Tandis que le monde des paroles est un univers fini. Mais du fait qu'il est composé de ces objets très particuliers et particulièrement émouvants, les sons significatifs et articulés dont nous sommes capables, qui nous servent à la fois à nommer les objets de la nature et à exprimer nos sentiments,
Sans doute suffit-il de nommer quoi que ce soit — d'une certaine manière — pour exprimer tout de l'homme et, du même coup, glorifier la matière, exemple pour l'écriture et providence de l'esprit.

Avec ce Nîmois qu'est Ponge, nous sommes dans la tradition d'Épicure et de Lucrèce, de la pensée grecque et de la romanité. Nous sommes dans la dimension métaphysique, au sens strict et philosophique de ce qui appartient au monde physique, et qui peut se décrire et se penser à partir de et en lui.

C'est un mythe comme en créent au besoin les philosophes et par exemple Platon dans la description de sa caverne.

C'est un hymne, un poème épique en prose. C'est une hymne, une prose au sens de la liturgie chrétienne — par exemple le Veni Creator Spiritus —, mais qui se chanterait dans un office résolument non chrétien et non religieux.

 

Comme tout être, la Matière rêve.

Et, comme tout rêve, le rêve de la Matière est un texte, le texte d'un récit : le récit du rêve. On n'accède au rêve que par le récit du rêve.

Mais ce récit, la Matière ne saurait le parler et encore moins l'écrire : c'est nous, les créatures de son rêve, qui l'écrivons et le parlons, au niveau de la langue qui convient pour l'écrire et le parler, au niveau des racines, là où toutes les choses et nous-mêmes nous nous saisissons, dans notre être matériel et dans la matière de la langue.

 

Comme tout rêveur, sans cesser d'être ce qu'elle est la Divine rêve d'être, en même temps, ce qu'elle n'est pas : ce qu'elle ne peut pas être en réalité.

Unique et infinie, elle rêve de se diviser en innombrables choses et humains finis.

Immortelle, elle se rêve en êtres mortels. Insensible, elle se rêve en sujet sensible.

Sujet en rien, elle se rêve en sujet de tout.

Muette et sourde à nos supplications tout humaines, elle se rêve en êtres parlants capables de la parler et de faire parler les choses.

Inerte et incréée, elle rêve de mouvement et de création.

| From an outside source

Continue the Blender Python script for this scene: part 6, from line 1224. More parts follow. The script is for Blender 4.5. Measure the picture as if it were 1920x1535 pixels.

Indifférente à toute espèce de reconnaissance, elle rêve de glorification.

Pierre Campion



[1] Francis Ponge, My creative method, dans le recueil de Méthodes, Gallimard, 1961, réédité coll. idées nrf, 1971, p. 20. Texte par lettres datées de 1947 et 1948. Le titre en anglais serait-il un clin d'œil ironique aux ateliers de création littéraire florissants en pays anglo-saxons ?

[2] Les brouillons de L'Œillet,  commencés en 1941, furent retravaillés en 1944 et publiés en 1952 dans le recueil au titre significatif La Rage de l'expression.

[3] Francis Ponge, Le Monde muet est notre seule patrie, dans Œuvres complètes, Gallimard, coll. de la Pléiade, vol. I, 1999,  p. 629-651. En 1952, ce texte constituait une déclaration à l'hebdomadaire Arts.

[4] Francis Ponge, À la rêveuse matière, ibid., p. 865.